- [WORK REQUIRED] Produce an exact transcription of the listing below, omitting the pictures.
>> START RECORD LIST
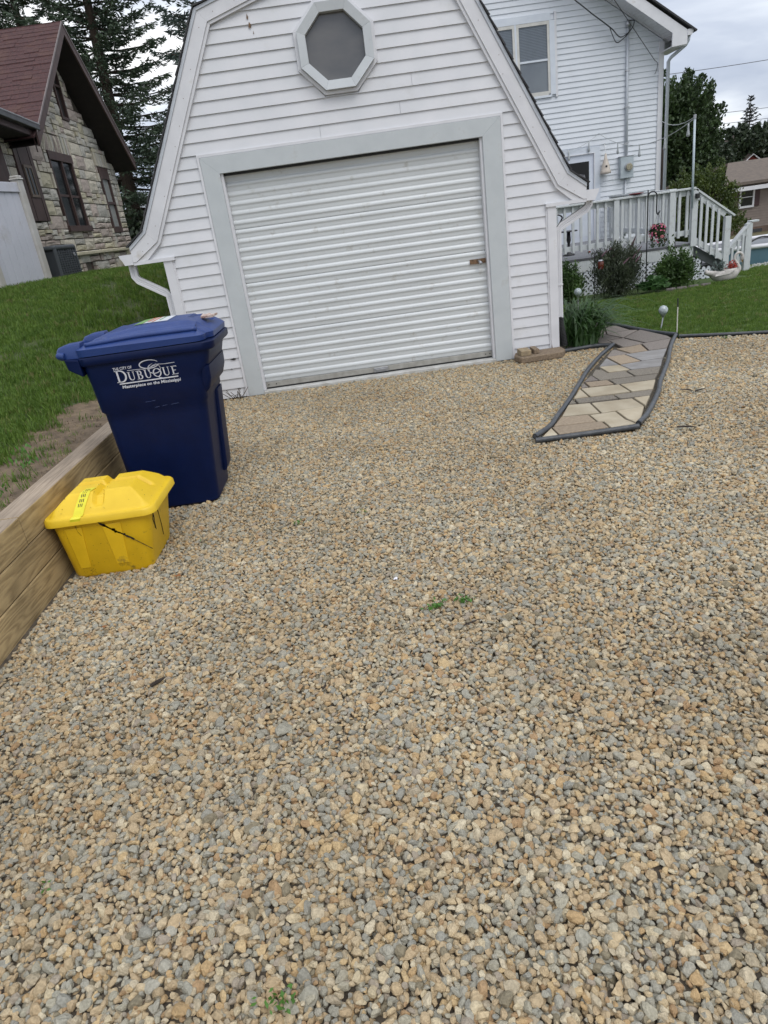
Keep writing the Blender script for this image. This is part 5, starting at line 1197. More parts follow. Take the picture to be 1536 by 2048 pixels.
# daylily clump by the garage
t = thing('daylily', (2.3, 7.3, 0), 'clump of long arching strap leaves at the garage corner', 'plant'); 
def strap(c, h, reach, az_, w_, n=9, droop=1.0):
    vs_ = []; 
    for i in range(n):
        u = i / (n - 1); r_ = reach * (u ** 1.25); z_ = h * (math.sin(u * math.pi * .5 * (1 + .45 * droop)) if droop > 0 else u); ww = w_ * (1 - u ** 2.2) * .5 + .0006
        px_, py_ = math.cos(az_), math.sin(az_); vs_ += [(c[0] + px_ * r_ - py_ * ww, c[1] + py_ * r_ + px_ * ww, c[2] + z_), (c[0] + px_ * r_ + py_ * ww, c[1] + py_ * r_ - px_ * ww, c[2] + z_ - ww * .3)]
    return vs_, [(2 * i, 2 * i + 1, 2 * i + 3, 2 * i + 2) for i in range(n - 1)]
m = MB()
for i in range(380):
    c = (2.34 + random.gauss(0, .09), 7.36 + random.gauss(0, .16), 0); az_ = random.uniform(-1.7, 2.2); h_ = random.uniform(.16, .44); rc = random.uniform(.18, .66)
    vs_, fs_ = strap(c, h_, rc, az_, random.uniform(.013, .022), droop=random.uniform(.4, 1.1)); m.add(vs_, fs_)
m.build('leaves', lf_grassy, t)
m = MB()
for i in range(6):
    c = (2.34 + random.gauss(0, .08), 7.36 + random.gauss(0, .12), 0); a = random.uniform(-.6, 1.6); r_ = random.uniform(.1, .5); z_ = random.uniform(.45, .72); m.tube(smoothpath([c, (c[0] + math.cos(a) * r_ * .4, c[1] + math.sin(a) * r_ * .4, z_ * .7), (c[0] + math.cos(a) * r_, c[1] + math.sin(a) * r_, z_)]), .0014, 4)
m.build('seed_stalks', mat('stalk', (.07, .11, .03), (.04, .06, .02), rough=.7), t)
m = MB(); m.add([(2.07, 6.98, .001), (2.50, 6.97, .001), (2.5, 7.9, .001), (2.07, 8.4, .001)], [(0, 1, 2, 3)]); m.build('mulch_bed', mat('mulch', (.035, .03, .025), (.015, .013, .01), scale=40, rough=1, bump=.8), kind='structure')
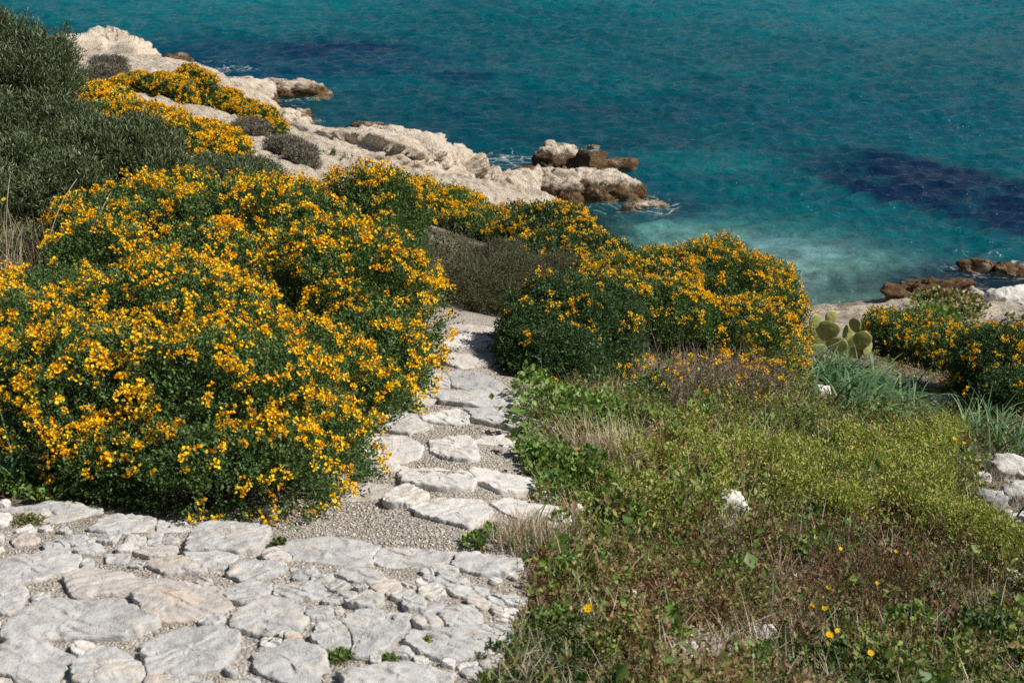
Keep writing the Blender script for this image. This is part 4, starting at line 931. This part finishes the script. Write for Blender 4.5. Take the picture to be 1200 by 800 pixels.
>> END RECORD LIST
- [SOLVED EXERCISE]
Keep writing the Blender script for this image. This is part 5, starting at line 1197. More parts follow. Take the picture to be 1536 by 2048 pixels.
# daylily clump by the garage
t = thing('daylily', (2.3, 7.3, 0), 'clump of long arching strap leaves at the garage corner', 'plant'); 
def strap(c, h, reach, az_, w_, n=9, droop=1.0):
    vs_ = []; 
    for i in range(n):
        u = i / (n - 1); r_ = reach * (u ** 1.25); z_ = h * (math.sin(u * math.pi * .5 * (1 + .45 * droop)) if droop > 0 else u); ww = w_ * (1 - u ** 2.2) * .5 + .0006
        px_, py_ = math.cos(az_), math.sin(az_); vs_ += [(c[0] + px_ * r_ - py_ * ww, c[1] + py_ * r_ + px_ * ww, c[2] + z_), (c[0] + px_ * r_ + py_ * ww, c[1] + py_ * r_ - px_ * ww, c[2] + z_ - ww * .3)]
    return vs_, [(2 * i, 2 * i + 1, 2 * i + 3, 2 * i + 2) for i in range(n - 1)]
m = MB()
for i in range(380):
    c = (2.34 + random.gauss(0, .09), 7.36 + random.gauss(0, .16), 0); az_ = random.uniform(-1.7, 2.2); h_ = random.uniform(.16, .44); rc = random.uniform(.18, .66)
    vs_, fs_ = strap(c, h_, rc, az_, random.uniform(.013, .022), droop=random.uniform(.4, 1.1)); m.add(vs_, fs_)
m.build('leaves', lf_grassy, t)
m = MB()
for i in range(6):
    c = (2.34 + random.gauss(0, .08), 7.36 + random.gauss(0, .12), 0); a = random.uniform(-.6, 1.6); r_ = random.uniform(.1, .5); z_ = random.uniform(.45, .72); m.tube(smoothpath([c, (c[0] + math.cos(a) * r_ * .4, c[1] + math.sin(a) * r_ * .4, z_ * .7), (c[0] + math.cos(a) * r_, c[1] + math.sin(a) * r_, z_)]), .0014, 4)
m.build('seed_stalks', mat('stalk', (.07, .11, .03), (.04, .06, .02), rough=.7), t)
m = MB(); m.add([(2.07, 6.98, .001), (2.50, 6.97, .001), (2.5, 7.9, .001), (2.07, 8.4, .001)], [(0, 1, 2, 3)]); m.build('mulch_bed', mat('mulch', (.035, .03, .025), (.015, .013, .01), scale=40, rough=1, bump=.8), kind='structure')
Keep writing the Blender script for this image. This is part 4, starting at line 931. This part finishes the script. Write for Blender 4.5. Take the picture to be 1200 by 800 pixels.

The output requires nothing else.